The Fourth Wave is already beginning to break as technology and robotics becomes a larger part of our world and I believe as long as it works towards addressing transparency and gender balance at the origin it will go some way towards balancing out what we were all complicit in, the multi-generational exploitation of the coffee grower and workers . The companies that embrace change will always flourish.

You don’t have to go to origin to lead Speciality Coffee but you should want to, or at the very least declare the purchase price per lb.

I started my first day in coffee in September 1987, day unknown and hated the taste of coffee for weeks.
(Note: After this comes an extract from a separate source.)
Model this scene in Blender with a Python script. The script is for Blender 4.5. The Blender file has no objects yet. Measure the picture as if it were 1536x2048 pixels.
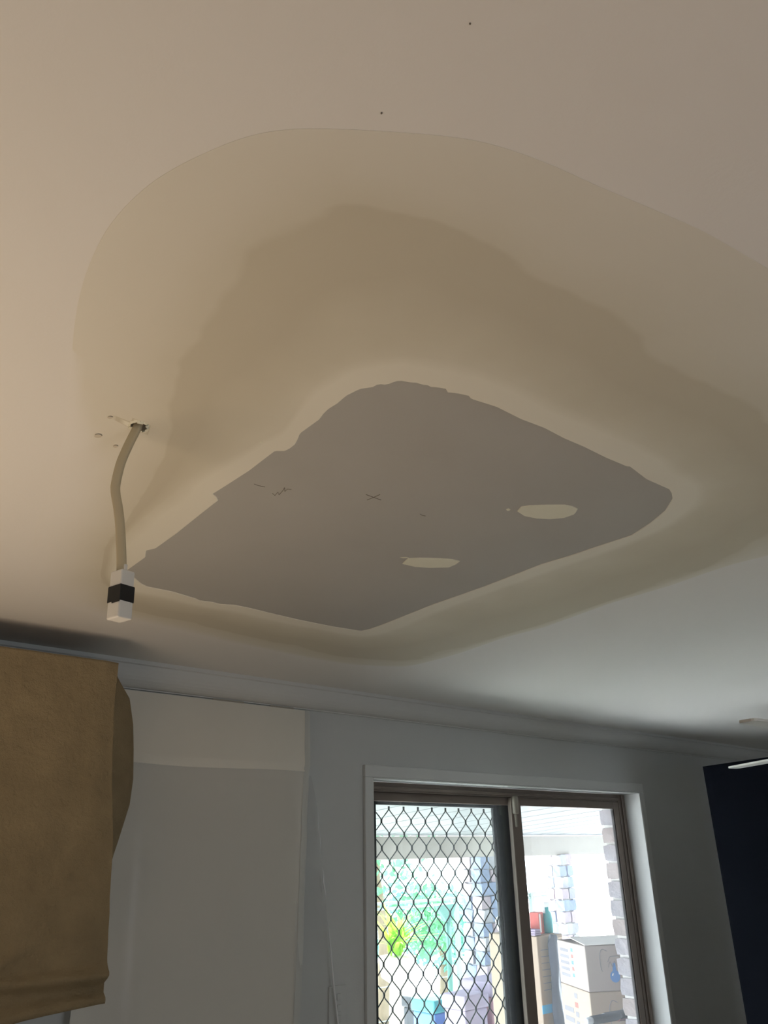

I had a vision in 1996 to build our own Roastery. Some great colleagues also believed. It’s 2016 and our Roastery is still so beautiful and having refitted the Cafe we have created the most beautiful coffee space in Europe. I admire all the new roasterys opening across the world, especially those in San Francisco (Sight Glass being my favourite) the Nordic’s, Japan and Korea.

Every day now feels like the first day at Java Republic and that fast changing pace or Wave feels great. I have no favourites left in coffee as every new coffee seems better than the last. We’re cupping more frequently and starting to understand the effort from the farmer in each final complex cup.

Every espresso shot contains about sixty-seven coffee beans. That means thirty-three cherries have to be picked, carried by hand to the mill before being processed, dried, shipped, roasted, packaged, ground, and then poured. A double shot is standard in most coffee drinks. That’s sixty-six cherries that had to be picked by hand. The sheer amount of physical effort that farmers and pickers expend to pick your cherries every day, so you can have you double-shot coffee is extraordinary. The next time you sit down to sip on your beautifully extracted double-shot macchiato, spare a thought for the farmer and his team of pickers.

The best advice I can offer from spending thirty years surfing the three waves of coffee – get to the Origin at least once.